##### Stored rows

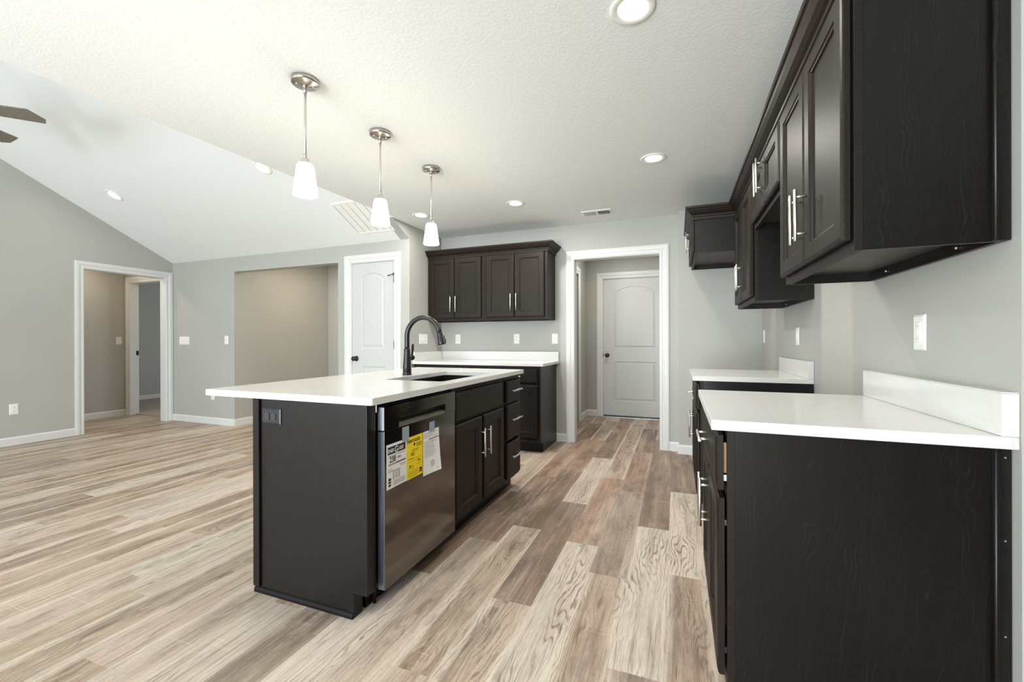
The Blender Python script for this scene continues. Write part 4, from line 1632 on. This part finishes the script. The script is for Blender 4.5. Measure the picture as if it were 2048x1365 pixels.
ZO = 1.166
bw = 'plates on the kitchen back wall'
plate('white duplex outlet on the back wall near the pantry wall corner', 'wall_outlet', (-2.548, Y2 - e, ZO), (1, 0, 0), (0, -1, 0), 1, 'duplex', bw)
plate('white outlet in the middle of the back wall, above the backsplash', 'wall_outlet', (-1.766, Y2 - e, ZO), (1, 0, 0), (0, -1, 0), 1, 'duplex', bw)
plate('white single switch on the back wall next to the cased opening', 'light_switch', (-1.301, Y2 - e, ZO), (1, 0, 0), (0, -1, 0), 1, 'toggle', bw)
plate('white three-toggle switch plate seen through the faucet arc on the pantry wall', 'light_switch', (XP + e, 4.301, ZO), (0, 1, 0), (1, 0, 0), 3, 'toggle', 'plates on the pantry wall')
plate('white four-toggle switch plate on the living room wall beside the left doorway', 'light_switch', (-6.602, Y1 - e, 1.156), (1, 0, 0), (0, -1, 0), 4, 'toggle', 'plates on the living room back wall')
plate('white single switch left of the hallway opening', 'light_switch', (-5.727, Y1 - e, 1.162), (1, 0, 0), (0, -1, 0), 1, 'toggle', 'plates on the living room back wall')
plate('white low outlet just under the left corner of the island worktop', 'wall_outlet', (-6.003, Y1 - e, .395), (1, 0, 0), (0, -1, 0), 1, 'duplex', 'plates on the living room back wall')
plate('white low duplex outlet on the left wall at the left edge', 'wall_outlet', (XL + e, 2.421, .398), (0, 1, 0), (1, 0, 0), 1, 'duplex', 'plates on the left wall')
plate('white switch inside the left doorway on the corridor wall', 'light_switch', (CX + e, 3.968, 1.156), (0, 1, 0), (1, 0, 0), 1, 'toggle', 'plates on the corridor wall')
rwg = 'outlets on the right wall'
plate('large white rectangular outlet above the nearest countertop on the right wall', 'wall_outlet', (XW - e, 1.793, ZO + .002), (0, -1, 0), (-1, 0, 0), 1, 'decor', rwg)
plate('white outlet above the small far countertop on the right wall', 'wall_outlet', (XW - e, 3.325, ZO + .002), (0, -1, 0), (-1, 0, 0), 1, 'decor', rwg)
plate('white outlet in the fridge nook, farthest along the right wall', 'wall_outlet', (XW - e, 4.497, ZO + .010), (0, -1, 0), (-1, 0, 0), 1, 'duplex', rwg)
plate('black horizontal duplex outlet on the end panel of the island', 'island_outlet', (-1.703, YI0 - e, .807), (1, 0, 0), (0, -1, 0), 1, 'duplex', 'island outlet', BLACKPL, True)
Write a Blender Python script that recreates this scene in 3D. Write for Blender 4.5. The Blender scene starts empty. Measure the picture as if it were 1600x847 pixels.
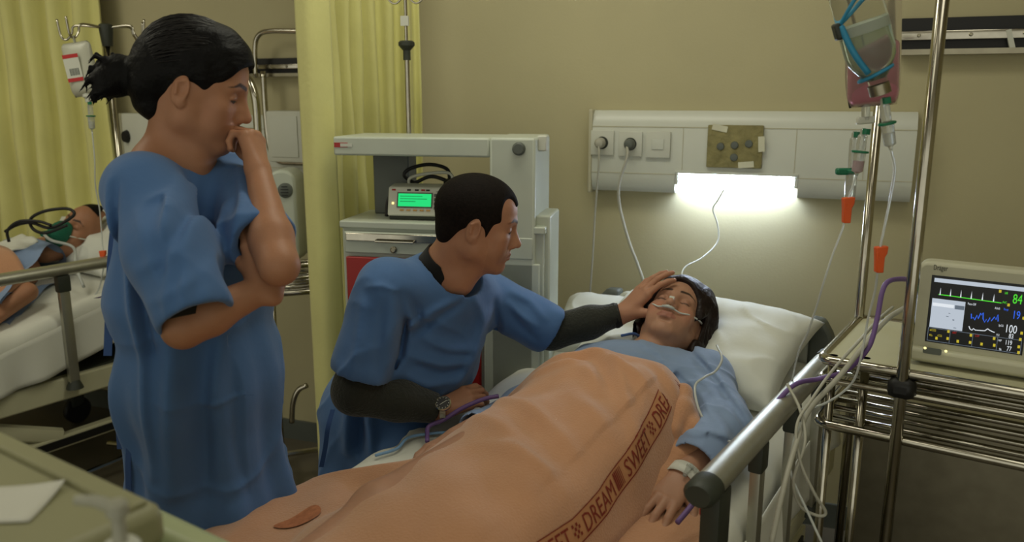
import bpy, bmesh, math, random
import numpy as np
from mathutils import Vector, Matrix, Euler
random.seed(7)
scene = bpy.context.scene
col = scene.collection

# ------------------------------------------------------------------ camera
F_PX, PITCH, CAM_H = 1270.0, math.radians(12.1), 1.50
cam_d = bpy.data.cameras.new('camera'); cam = bpy.data.objects.new('camera', cam_d); col.objects.link(cam)
cam.location = (0, 0, CAM_H); cam.rotation_euler = (math.pi / 2 - PITCH, 0, 0)
cam_d.sensor_width = 36.0; cam_d.lens = 36.0 * F_PX / 1600.0; cam_d.clip_start = 0.02
cam_d.dof.use_dof = True; cam_d.dof.focus_distance = 1.95; cam_d.dof.aperture_fstop = 3.4
scene.camera = cam
scene.cycles.use_denoising = True

# ------------------------------------------------------------------ world and light
world = bpy.data.worlds.new('world'); scene.world = world; world.use_nodes = True
world.node_tree.nodes['Background'].inputs[0].default_value = (1.0, .98, .82, 1)
world.node_tree.nodes['Background'].inputs[1].default_value = 0.74

def area(name, loc, rot, sx, sy, power, color):
    l = bpy.data.lights.new(name, 'AREA'); l.shape = 'RECTANGLE'; l.size = sx; l.size_y = sy
    l.energy = power; l.color = color
    o = bpy.data.objects.new(name, l); col.objects.link(o); o.location = loc; o.rotation_euler = rot
    return o
# ceiling troffers of the ward (dimmed), the nearest one behind the camera's left shoulder
area('ceiling_light_ward', (-0.55, 0.35, 2.66), (0, 0, math.radians(20)), 1.2, .55, 3, (1.0, .97, .80))
area('ceiling_light_bed', (0.95, 1.0, 2.66), (0, 0, math.radians(-20)), .6, 1.2, 4.0, (1.0, .97, .80))
area('ceiling_light_neighbour', (-2.2, 2.0, 2.66), (0, 0, math.radians(-20)), .6, 1.2, 13, (1.0, .96, .76))
area('ceiling_light_wall', (-.05, 2.05, 2.66), (0, 0, math.radians(-20)), 1.2, .3, 11.5, (1.0, .98, .80))
vs = scene.view_settings
vs.view_transform = 'Standard'; vs.look = 'None'; vs.gamma = 1.0; vs.use_curve_mapping = False
vs.exposure = 0.0

# ------------------------------------------------------------------ coordinates
def at(px, py, Y):
    xc = (px - 800) / F_PX; yc = -(py - 423.5) / F_PX
    d = Vector((xc, yc * math.sin(PITCH) + math.cos(PITCH), yc * math.cos(PITCH) - math.sin(PITCH)))
    return Vector((0, 0, CAM_H)) + d * (Y / d.y)
def atz(px, py, z):
    xc = (px - 800) / F_PX; yc = -(py - 423.5) / F_PX
    d = Vector((xc, yc * math.sin(PITCH) + math.cos(PITCH), yc * math.cos(PITCH) - math.sin(PITCH)))
    return Vector((0, 0, CAM_H)) + d * ((z - CAM_H) / d.z)
BED_A = math.radians(34)                       # the beds stand askew to the wall
A2 = Vector((math.sin(BED_A), math.cos(BED_A), 0)); U2 = Vector((math.cos(BED_A), -math.sin(BED_A), 0))
BED_O = Vector((.60, 2.47, 0))
def B(u, v, z): return BED_O + U2 * u + A2 * v + Vector((0, 0, z))   # bed coordinates: across, towards the head, up
BED_M = Matrix.Translation(BED_O) @ Matrix.Rotation(-BED_A, 4, 'Z')
WALL_A = math.radians(20)
W_D = Vector((math.cos(WALL_A), -math.sin(WALL_A), 0)); W_N = Vector((-math.sin(WALL_A), -math.cos(WALL_A), 0))
W_O = Vector((.30, 2.95, 0))
def W(s, z, out=0): return W_O + W_D * s + W_N * out + Vector((0, 0, z))   # wall coordinates: along, up, out from wall
WALL_M = Matrix.Translation(W_O) @ Matrix.Rotation(-WALL_A, 4, 'Z')         # local x along, -y out, z up
def wall_at(px, py):
    """the (along, up) place on the back wall seen at a photograph pixel"""
    d = at(px, py, 1.0) - Vector((0, 0, CAM_H)); n = W_N
    t = (W_O - Vector((0, 0, CAM_H))).dot(Vector((n.x, n.y, 0))) / d.dot(Vector((n.x, n.y, 0)))
    p = Vector((0, 0, CAM_H)) + d * t
    return (p - W_O).dot(W_D), p.z

# ------------------------------------------------------------------ materials
def srgb(h):
    if isinstance(h, str):
        h = h.lstrip('#'); c = [int(h[i:i + 2], 16) / 255 for i in (0, 2, 4)]
    else: c = list(h)
    return tuple((x / 12.92 if x <= .04045 else ((x + .055) / 1.055) ** 2.4) for x in c) + (1.0,)
MATS = {}
def mat(name, color, rough=.5, metal=0., var=.0, vscale=8., bump=0., bscale=40., stretch=(1, 1, 1), trans=0., ior=1.45,
        emit=None, estr=0., attr=False, sheen=0., alpha=1., sss=0., spec=None, detail=3., crease=0., cscale=6.):
    if name in MATS: return MATS[name]
    m = bpy.data.materials.new(name); m.use_nodes = True; nt = m.node_tree; N, L = nt.nodes, nt.links
    b = N['Principled BSDF']; c = srgb(color)
    b.inputs['Base Color'].default_value = c; b.inputs['Roughness'].default_value = rough
    b.inputs['Metallic'].default_value = metal; b.inputs['Transmission Weight'].default_value = trans
    b.inputs['IOR'].default_value = ior; b.inputs['Alpha'].default_value = alpha
    if spec is not None: b.inputs['Specular IOR Level'].default_value = spec
    if sheen: b.inputs['Sheen Weight'].default_value = sheen
    if sss:
        b.inputs['Subsurface Weight'].default_value = sss; b.inputs['Subsurface Radius'].default_value = (.012, .005, .003)
        b.inputs['Subsurface Scale'].default_value = .6
    if emit: b.inputs['Emission Color'].default_value = srgb(emit); b.inputs['Emission Strength'].default_value = estr
    if var or bump:
        tc = N.new('ShaderNodeTexCoord'); mp = N.new('ShaderNodeMapping'); mp.inputs['Scale'].default_value = stretch
        L.new(tc.outputs['Object'], mp.inputs[0])
    src = None
    if attr:
        a = N.new('ShaderNodeAttribute'); a.attribute_name = 'Col'; src = a.outputs['Color']
        L.new(src, b.inputs['Base Color'])
    if var:
        n = N.new('ShaderNodeTexNoise'); n.inputs['Scale'].default_value = vscale; n.inputs['Detail'].default_value = 5
        L.new(mp.outputs[0], n.inputs['Vector'])
        r = N.new('ShaderNodeMapRange'); r.inputs['From Min'].default_value = .3; r.inputs['From Max'].default_value = .7
        r.inputs['To Min'].default_value = 1 - var; r.inputs['To Max'].default_value = 1 + var * .6
        L.new(n.outputs['Fac'], r.inputs['Value'])
        x = N.new('ShaderNodeVectorMath'); x.operation = 'SCALE'
        if src: L.new(src, x.inputs[0])
        else: x.inputs[0].default_value = c[:3]
        L.new(r.outputs[0], x.inputs['Scale']); L.new(x.outputs[0], b.inputs['Base Color'])
    if bump:
        n2 = N.new('ShaderNodeTexNoise'); n2.inputs['Scale'].default_value = bscale; n2.inputs['Detail'].default_value = detail
        L.new(mp.outputs[0], n2.inputs['Vector'])
        bp = N.new('ShaderNodeBump'); bp.inputs['Strength'].default_value = bump; bp.inputs['Distance'].default_value = .01
        L.new(n2.outputs['Fac'], bp.inputs['Height']); L.new(bp.outputs[0], b.inputs['Normal'])
        if crease:
            n3 = N.new('ShaderNodeTexNoise'); n3.noise_type = 'RIDGED_MULTIFRACTAL'; n3.inputs['Scale'].default_value = cscale; n3.inputs['Detail'].default_value = 2.5
            n3.inputs['Distortion'].default_value = .6; L.new(mp.outputs[0], n3.inputs['Vector'])
            b3 = N.new('ShaderNodeBump'); b3.inputs['Strength'].default_value = crease; b3.inputs['Distance'].default_value = .012
            L.new(n3.outputs['Fac'], b3.inputs['Height']); L.new(b3.outputs[0], bp.inputs['Normal'])
    MATS[name] = m
    return m
def emission(name, color, strength):
    if name in MATS: return MATS[name]
    m = bpy.data.materials.new(name); m.use_nodes = True; nt = m.node_tree; nt.nodes.clear()
    e = nt.nodes.new('ShaderNodeEmission'); o = nt.nodes.new('ShaderNodeOutputMaterial')
    e.inputs[0].default_value = srgb(color); e.inputs[1].default_value = strength
    nt.links.new(e.outputs[0], o.inputs[0]); MATS[name] = m
    return m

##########

In the entries above, count each line that holds "script". Give the total and nothing else.

#### [Correct response]
2